La Naissance du tambour de Josué Mugisha et Dorcy Rugamba © Christophe Péan
La Naissance du tambour de Josué Mugisha et Dorcy Rugamba © Christophe Péan

Zébrures de Printemps 2024 : éclectisme et pluralité au rendez-vous

À Limoges, au CCM Jean Gagnant, la session printanière du festival des Francophonies fait carton plein. À travers une dizaine de textes, les différentes lectures présentées invitent à un voyage immobile entre fiction et réalité.

En ce week-end de fin mars, le soleil est à son zénith et Limoges sort de son enclave pour mieux rayonner à l’internationale. Dans le hall d’entrée du Centre culturel municipal, spectateurs du cru, auteurs, artistes et professionnels du monde entier se côtoient dans une ambiance chaleureuse et bigarrée. Les échanges sont multiples et hauts en couleurs. Certaines conversations se prolongent sur la terrasse, histoire de prendre l’air. D’autres se poursuivent autour d’un café, ou à proximité de la librairie improvisée pour l’occasion. Véritable temps fort de la saison limougeaude, les lectures théâtralisées des Zébrures de printemps mettent en avant les écritures d’auteurs et d’autrices francophones contemporains émergents autant que confirmés. 

À cœur ouvert d'Éric Delphin Kwégoué © Christophe Péan
À cœur ouvert d’Éric Delphin Kwégoué © Christophe Péan

S’emparant de faits divers, de questions d’actualité ou de leur propre histoire, les artistes venant du Cameroun, de république du Congo, de Guyane, des Comores ou de Belgique portent au plateau des récits de vie, des drames, des contes et des dystopies. Les uns alertent sur les dérives de systèmes politiques gangrénés par la corruption, d’autres questionnent identités et héritages. Tous ont comme point commun d’inviter le public à changer de point de vue pour éclairer différemment le monde d’hier, d’aujourd’hui et de demain. 

Un crime a été commis. Un journaliste a été sauvagement assassiné. Sa mort dans de terribles conditions a fait la une des journaux et a provoqué un immense choc au Cameroun, en 2023. De ce drame, Éric Delphin Kwégoué tire un thriller haletant, À cœur ouvert, où se dessinent en filigrane le portrait d’un pays en proie aux multiples crises sociales et politiques, ainsi qu’un beau plaidoyer pour le métier de journaliste, dernier rempart contre les totalitarismes. 

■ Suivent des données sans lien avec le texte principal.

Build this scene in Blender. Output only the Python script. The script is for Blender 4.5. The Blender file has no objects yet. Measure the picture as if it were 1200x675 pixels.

Abordant différemment l’histoire de son pays, les Comores, Soeuf Elbadawi s’inspire lui aussi de faits réels et propose, avec Je suis blanc et je vous merde, une plongée fictionnelle mais extrêmement documentée sur les liens ambiguës qui unissent encore le gouvernement de son pays avec la France. Interrogant sur la notion même de couleur de peau (est-ce que blanc signifie vraiment être blanc ?), il signe une fresque passionnante et prometteuse autour de la difficile décolonisation. On pourra la redécouvrir sous sa forme théâtrale en octobre prochain, lors des Zébrures d’automne.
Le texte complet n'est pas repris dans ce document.